Have to say that this review seems determinedly misinformed and patronisingly Anti-American (full disclosure: I'm British). Andy Hill is clearly ignorant of the band's back catalogue ("if it ain't broke, don't fix it"? - this album frequently makes sonic departures from previous efforts) and its importance within the American Indie Rock canon. Take the hyper-minimalist rock of 'Kill The Moonlight', an album that's deservedly lauded for the way it strips rock music back to its most basic elements and creates engaging, dynamic music. 


I agree with Hill that 'Do You' is the standout track here, but the lyrical content is hardly workmanlike:


[Verse 1]
I was on 45th
I was half out of a bag
Yeah I knew that you saw me
You laughed when I looked back
I thought I'd given up
Now I didn't feel so bad
And then a shock went through me
And then I walked right back

[Chorus]
Do you want to get understood?
Do you want one thing or are you looking for sainthood?
Do you run when it's just getting good?
Or do you, do you, do you, do you...

[Verse 2]
Someone get popsicles
Someone's gotta do something bout this heat
Cause it's late in October
And tar's still melting in the streets

You tiptoe for ages and lose yourself
Flipping back pages, unbuckling belts

[Chorus 2]
Oh love, that's the way love comes
Do you, don't you know that that's the way love comes?
Do you feel it black and blue?
Or do you, do you, do you, do you...


There is weight to lines like "do you want to get understood? do you want one thing or are you looking for sainthood?" or "you tiptoe for ages and lose yourself flipping back pages, unbuckling belts", and humour and personality in the first verse. It also seems that Hill didn't watch the video to 'Do You' until the end, when the destruction of the "disaster movie" scene is revealed to have been wrought by giant toddlers. Not sure what Retro Trope this falls in with, unless he's thinking of 'Honey, I Blew Up The Kids', but I'm not sure that Moranis-vehicle has achieved trope status yet.

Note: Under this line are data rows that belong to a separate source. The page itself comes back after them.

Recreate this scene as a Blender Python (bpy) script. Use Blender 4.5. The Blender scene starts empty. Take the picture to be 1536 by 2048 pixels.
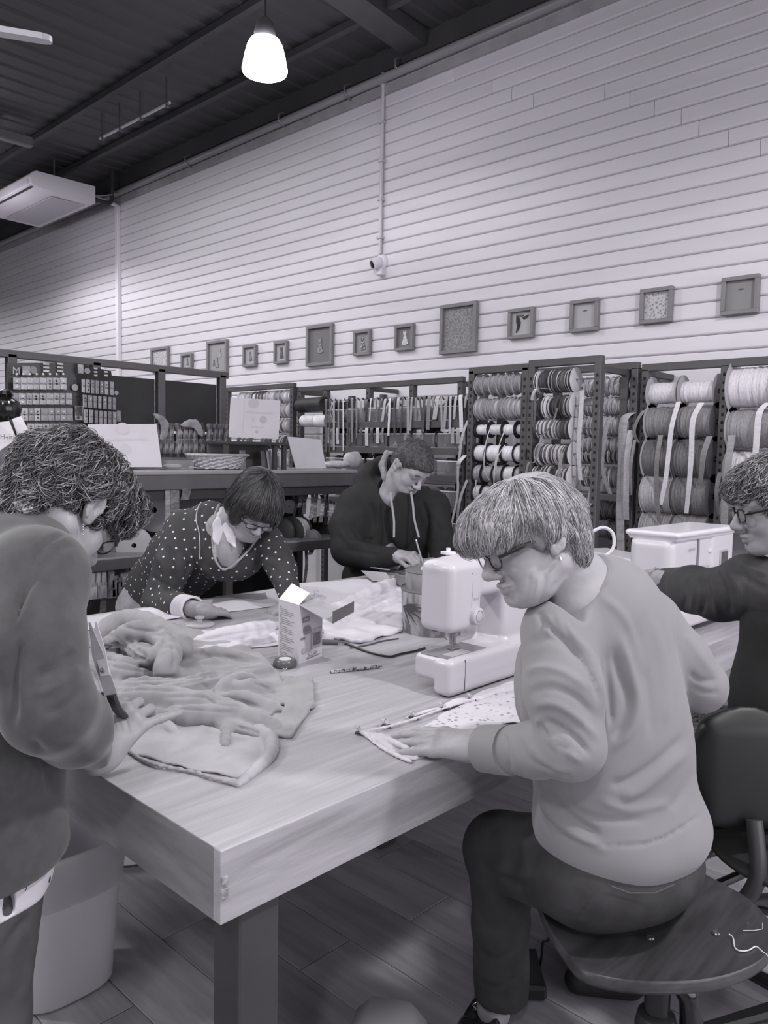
import bpy, math, random
import numpy as np
from mathutils import Vector, Matrix
C = bpy.context.scene.collection
rnd = random.Random(7)
PI = math.pi
# ---------------------------------------------------------------- camera
CAM_H = 1.4
YAW, PITCH, ROLL, F = 0.75813447, 0.07645837, -0.01921675, 1574.564
_f = np.array([math.cos(YAW)*math.cos(PITCH), math.sin(YAW)*math.cos(PITCH), -math.sin(PITCH)])
_r = np.array([math.sin(YAW), -math.cos(YAW), 0.0]); _d = np.cross(_f, _r)
RT = _r*math.cos(ROLL)+_d*math.sin(ROLL); DN = -_r*math.sin(ROLL)+_d*math.cos(ROLL); FW = _f
CAMP = np.array([0, 0, CAM_H])
cam = bpy.data.objects.new('camera', bpy.data.cameras.new('camera')); C.objects.link(cam)
cam.data.sensor_fit = 'VERTICAL'; cam.data.sensor_height = 36; cam.data.lens = F/2048*36
cam.data.clip_start = .05
cam.matrix_world = Matrix([[RT[0], -DN[0], -FW[0], 0], [RT[1], -DN[1], -FW[1], 0], [RT[2], -DN[2], -FW[2], CAM_H], [0, 0, 0, 1]])
bpy.context.scene.camera = cam
# ---------------------------------------------------------------- world, exposure, large lights
vs = bpy.context.scene.view_settings
vs.view_transform = 'Standard'; vs.look = 'None'; vs.exposure = 0.87; vs.gamma = 1.0; vs.use_curve_mapping = False
w = bpy.data.worlds.new('world'); bpy.context.scene.world = w; w.use_nodes = True
w.node_tree.nodes['Background'].inputs[0].default_value = (.80, .79, .82, 1)
w.node_tree.nodes['Background'].inputs[1].default_value = 0.24
def lamp_light(loc, power, r=.13):
    l = bpy.data.lights.new('lamp_glow', 'SPOT'); l.energy = power; l.spot_size = math.radians(172); l.spot_blend = .35; l.shadow_soft_size = r; l.color = (1, .99, 1)
    o = bpy.data.objects.new('lamp_glow', l); C.objects.link(o); o.location = loc; return o
def fill_light(loc, sx, sy, power, rot=(0, 0, 0)):  # added area fill
    l = bpy.data.lights.new('area_fill_light', 'AREA'); l.shape = 'RECTANGLE'; l.size = sx; l.size_y = sy
    l.energy = power; l.color = (1, .99, 1)
    o = bpy.data.objects.new('area_fill_light', l); C.objects.link(o); o.location = loc; o.rotation_euler = rot; return o
LAMPS = [((2.96, 3.83, 3.66), 105), ((1.9, -1.0, 3.66), 150), ((-1.0, 3.9, 3.66), 120), ((-1.8, -1.2, 3.66), 80), ((2.9, 8.6, 3.66), 420), ((-1.6, 8.6, 3.66), 90), ((1.6, 12.3, 3.66), 110)]  # unseen far lamps are boosted for the left wall; the last is added
for p, e in LAMPS: lamp_light(p, e)
fill_light((-.6, .2, 4.1), 4, 4, 50)
fill_light((1.6, 6.0, 4.1), 3, 3, 70)
fill_light((1.9, -3.9, 1.75), 5.0, 2.3, 42, (PI/2, 0, 0))
fill_light((-3.9, 2.2, 1.6), 2.2, 4.0, 26, (PI/2, 0, -PI/2))
# ---------------------------------------------------------------- points from the photo's rays
def ray(x, y): return RT*(x-768)/F+DN*(y-1024)/F+FW
def P(x, y, d): return CAMP+ray(x, y)*d
def PZ(x, y, z): r = ray(x, y); return CAMP+r*(z-CAM_H)/r[2]
def PX(x, y, X): r = ray(x, y); return CAMP+r*X/r[0]
def PY(x, y, Y): r = ray(x, y); return CAMP+r*Y/r[1]
def proj(V):
    Q = np.asarray(V)-CAMP; z = Q@FW
    return np.stack([Q@RT/z*F+768, Q@DN/z*F+1024, z], -1)
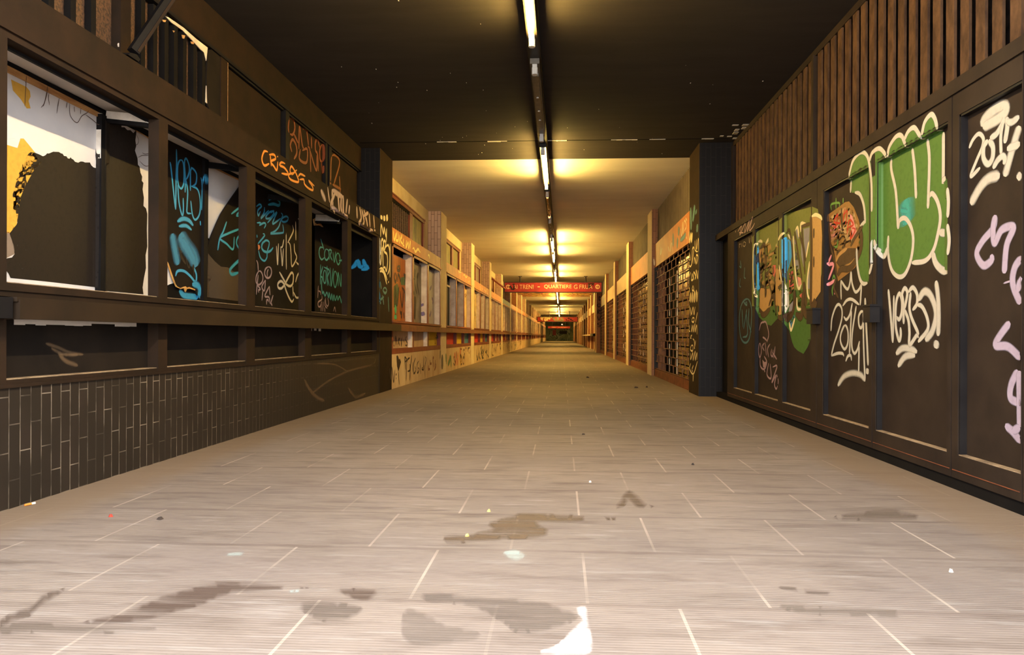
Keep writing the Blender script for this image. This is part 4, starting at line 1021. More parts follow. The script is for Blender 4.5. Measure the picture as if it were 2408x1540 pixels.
paint(b6, (140, 116, 116), [K9([(272, 690), (260, 970)]), K9([(280, 810), (320, 830), (330, 900)]), K9([(352, 910), (350, 1000), (270, 1060), (270, 1150), (310, 1165), (350, 1050)]), K9([(340, 1050), (330, 1270)]), K9([(380, 1050), (370, 1270)]), K9([(420, 1000), (420, 1140), (470, 1200)]), K9([(410, 1180), (420, 1280)]), K9([(430, 960), (440, 1100), (480, 1155), (502, 1080), (480, 970)]), K9([(610, 1270), (640, 1175), (662, 1290)])], w=.02)
paint(b7, (38, 142, 196), [K9([(1020, 300), (1100, 230), (1170, 130), (1200, 230), (1240, 270), (1290, 230)]), K9([(1290, 90), (1330, 220), (1390, 285), (1330, 310), (1250, 330)])], w=.05, label='bright blue squiggle')
# fascia and upper panels
ORA = (206, 128, 44)
paint(fas, ORA, [L6([(180, 660), (130, 650), (95, 760), (130, 855), (200, 830)]), L6([(215, 700), (230, 870)]), L6([(200, 700), (270, 700), (292, 760), (220, 800), (270, 870), (310, 925), (325, 800)]), L6([(320, 718), (323, 738)]), L6([(430, 830), (380, 810), (348, 850), (420, 890), (472, 965), (458, 985), (378, 970)]),
    L6([(600, 920), (530, 980), (500, 930), (520, 868), (560, 920), (600, 1000), (622, 1095), (510, 1060), (480, 990), (560, 960)]), L6([(620, 1020), (650, 980), (720, 1012)]), L6([(640, 1060), (700, 1060), (708, 1120), (760, 1180), (832, 1215), (820, 1150), (770, 1078), (852, 1152)])], w=.0204, label='orange spray reading CRISE')
paint(fas, (168, 142, 134), [M9([(392, 240), (405, 640)]), (M9([(400, 260), (520, 350), (640, 420)]), .06), M9([(455, 330), (360, 600), (440, 760)]), M9([(520, 330), (560, 820)]), M9([(600, 400), (590, 640), (630, 820)]), M9([(640, 380), (650, 780), (740, 850)]), M9([(735, 460), (700, 780)]), M9([(785, 600), (765, 800)]), (M9([(380, 640), (500, 760), (620, 830), (745, 880)]), .06), (M9([(285, 190), (330, 540)]), .03, .8), (M9([(130, 260), (240, 500)]), .05, .9),
    M9([(950, 630), (960, 900)]), M9([(1015, 640), (1050, 900), (990, 1000)]), M9([(1060, 690), (1115, 960), (1080, 1050)]), M9([(1110, 710), (1180, 1000)]), M9([(1210, 770), (1110, 840)]), M9([(1230, 790), (1250, 1100)]), M9([(1330, 830), (1350, 1130)]), (M9([(990, 1015), (1160, 1125), (1370, 1185)]), .05), (M9([(1200, 1160), (1300, 1205)]), .06), M9([(1160, 880), (1190, 1080)])], w=.045, soft=.5, label='smeared pinkish grey letters')
RUS = (118, 58, 26)
paint(UP[1], RUS, [L6([(505, 165), (480, 280), (490, 380), (540, 412), (572, 330), (560, 220), (505, 165)]), L6([(530, 660), (508, 560), (540, 480), (590, 560), (600, 680), (560, 765)]), L6([(560, 400), (620, 530)]), L6([(630, 620), (640, 300), (680, 560), (705, 620)]), L6([(690, 330), (740, 350), (770, 570)]), L6([(650, 620), (640, 765), (740, 812), (750, 620), (680, 640)]), L6([(760, 580), (790, 640), (802, 950)]), L6([(810, 440), (815, 610)]), L6([(790, 640), (880, 925), (892, 700)]), L6([(910, 940), (900, 700), (870, 640), (868, 520), (900, 480), (932, 600)]), L6([(960, 560), (930, 640), (940, 785), (990, 760), (990, 580), (960, 560)]), L6([(960, 780), (972, 960), (992, 860)])], w=.0330, label='rusty orange letters')
paint(UP[2], (116, 68, 28), [L6([(1090, 1080), (1112, 720), (1222, 800), (1140, 1125)]), L6([(1220, 1010), (1232, 1262)]), L6([(1080, 1110), (1240, 1200)])], w=.0350, soft=.6)
# black pillar, inner face
CR2 = (206, 190, 152)
paint(PL0, CR2, [(N5([(218, 155), (218, 212)]), .09, .6), (N5([(256, 160), (258, 235)]), .09, .6), (N5([(290, 150), (300, 232)]), .09, .6), N5([(205, 455), (214, 290), (245, 410), (255, 330), (280, 450), (288, 350), (285, 525)]), N5([(187, 470), (183, 760), (205, 832), (216, 700), (215, 520), (235, 490), (245, 560), (235, 640), (240, 880)]), N5([(185, 560), (200, 690), (230, 600)]), N5([(245, 660), (250, 530), (265, 510), (278, 560), (255, 660), (290, 690), (302, 800), (285, 930), (265, 880), (240, 890)]), N5([(275, 600), (310, 570), (332, 680), (325, 900), (300, 980)]), N5([(337, 550), (335, 1020)]), N5([(172, 900), (230, 900), (270, 980), (295, 1060)]), N5([(178, 940), (240, 945), (290, 1115)]), N5([(315, 1075), (318, 1095)])], w=.035, label='cream spray reading VERB under a crown')
paint(PL0, (58, 100, 104), [N5([(170, 1040), (182, 1170)]), N5([(200, 1080), (216, 1180)]), N5([(265, 1160), (238, 1200), (270, 1242), (292, 1200), (265, 1160)]), N5([(180, 1210), (190, 1330), (250, 1290)]), N5([(230, 1270), (250, 1400)]), N5([(170, 1350), (210, 1380)]), N5([(310, 1290), (320, 1500)])], w=.04, soft=.5)
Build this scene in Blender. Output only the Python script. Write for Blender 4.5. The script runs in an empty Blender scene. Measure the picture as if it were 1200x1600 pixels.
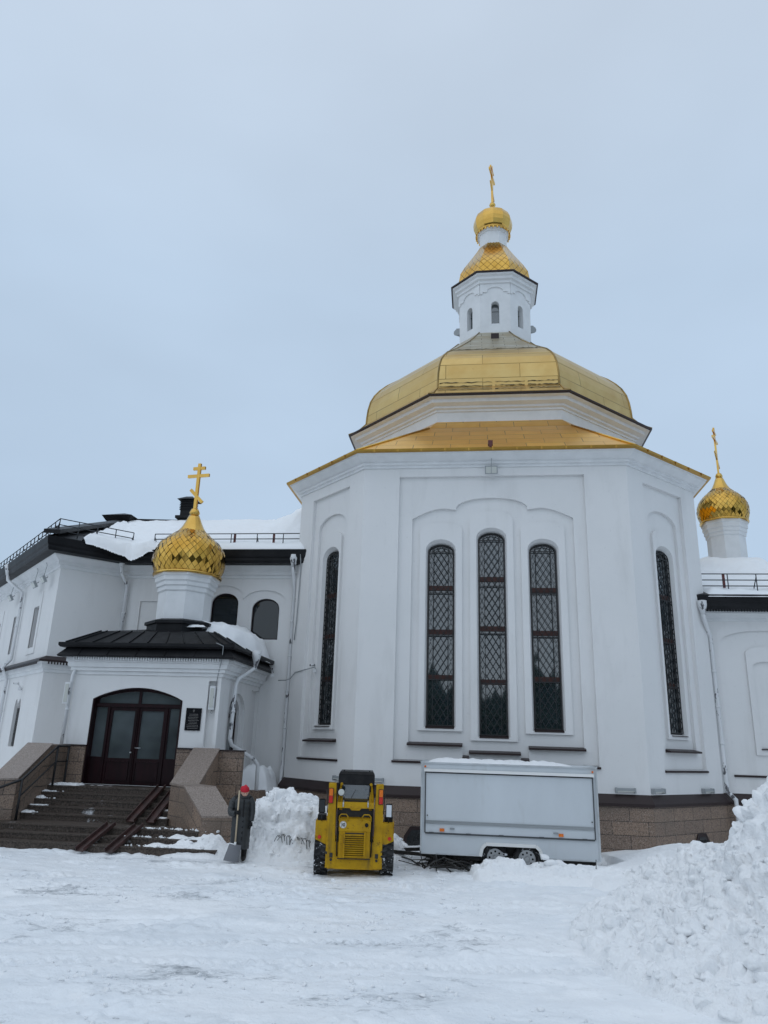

'I Just Don't Understand' is a cover of a 1961 track by Ann-Margret, the song having been made famous by The Beatles: https://www.youtube.com/watch?v=EOJ7JgZivBk. "unforgivably cringey whiff of psychedelia-by-numbers" eh? More like a bona-fide classic, Spoon-ified. I'll admit, it might have done better as a B-side rather than an album track, but it's a far far cry from Beady Eye.


Even visually, Spoon do not match most of the descriptors used here: "cute homegrown boys with guitars" (they're in their mid-late 40s!), "archetypally chiseled frontman Britt Daniel" (no offence to Mr Daniel, but I doubt even he would consider himself chiseled). And to put them in the same bracket as Denny's and the Republican Party is just crass nonsense, barely concealed xenophobia in fact. Sure, anti-Americanism is en vogue, but it doesn't make you look big and clever.


All in all, I know music criticism is a subjective practice, but this review, which amounts to a 40/100 score, just makes TimeOut seem woefully out of step with critical consensus, and, if I may be so blunt (albeit with my tongue in my cheek), out of step with good taste too. Finally, the review's Us versus Them, "Brits are best", Hugh-Grant-in-Love-Actually attitude retracts from the credibility of the review. Saying that most UK music is light years ahead of this album just sounds silly.